Uczcili... hitlerowskiego zbrodniarza
W księgarniach Inowrocławia pojawił się plan tego miasta, w którym o hitlerowskim zbrodniarzu Ottonie Hirschfeldzie napisano, że był miłośnikiem poezji i literatury. Autorzy tekstu nie wspomnieli, że Hirschfeld w październiku 1939 roku był sprawcą rozstrzelania 56 Inowrocławian.
Historyk-regionalista i sekretarz Urzędu Miasta w Inowrocławiu Piotr Strachanowski powiedział Radiu Pik, że autorzy planu wydanego przez łódzkie wydawnictwo Azymut napisali, iż pierwszy okupacyjny landrat powiatu inowrocławskiego Otton Hirschfeld był miłośnikiem poezji i literatury pięknej. Dowodem miały być zbiory biblioteczne jego rodziny. W rzeczywistości książki należały do innego rodu niemieckiego, który żył w Inowrocławiu 100 lat wcześniej i nie miał nic wspólnego z faszyzmem.

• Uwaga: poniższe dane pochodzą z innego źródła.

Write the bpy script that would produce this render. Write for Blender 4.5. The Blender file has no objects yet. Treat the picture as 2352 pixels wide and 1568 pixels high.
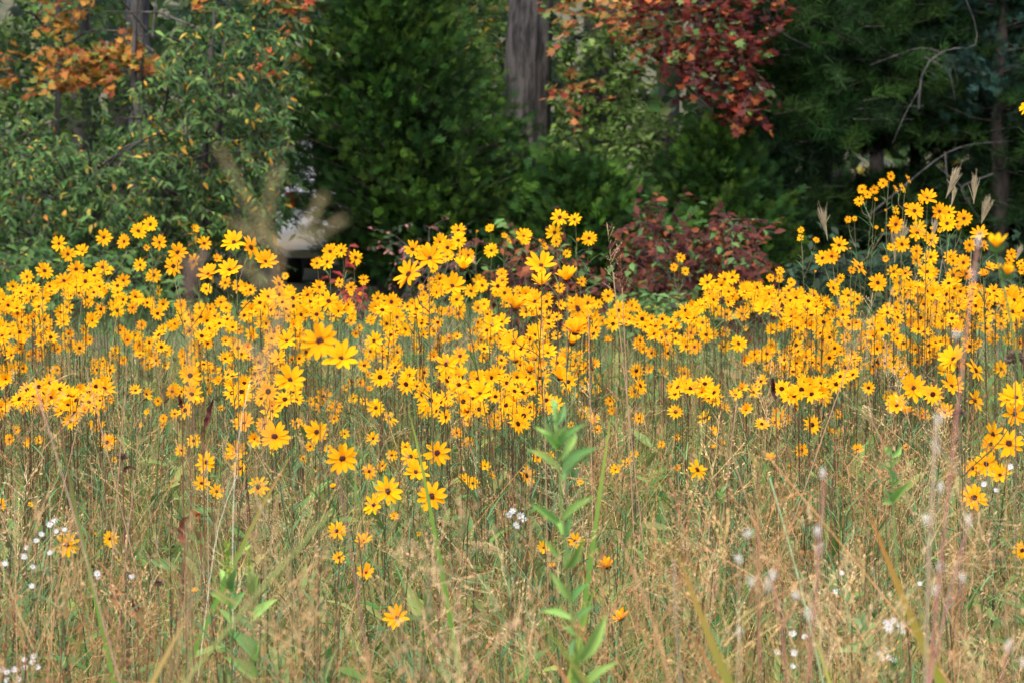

Autorzy planu ani słowem nie wspomnieli, że Otton Hirschfeld, członek SA i NSDAP był sprawcą, a w części również wykonawcą rozstrzelania w inowrocławskim więzieniu 56 polskich zakładników. Więźniów przed egzekucją okrutnie bito, a niektórych oskalpowano. Już hitlerowski sąd specjalny skazał Hirschfelda na 15 lat więzienia.
Właściciel wydawnictwa Paweł Szymczak stwierdził, że nie rozumie przyczyn zamieszania. Jego zdaniem to zwykły plan miasta, a tekstów na odwrocie i tak nikt nie czyta.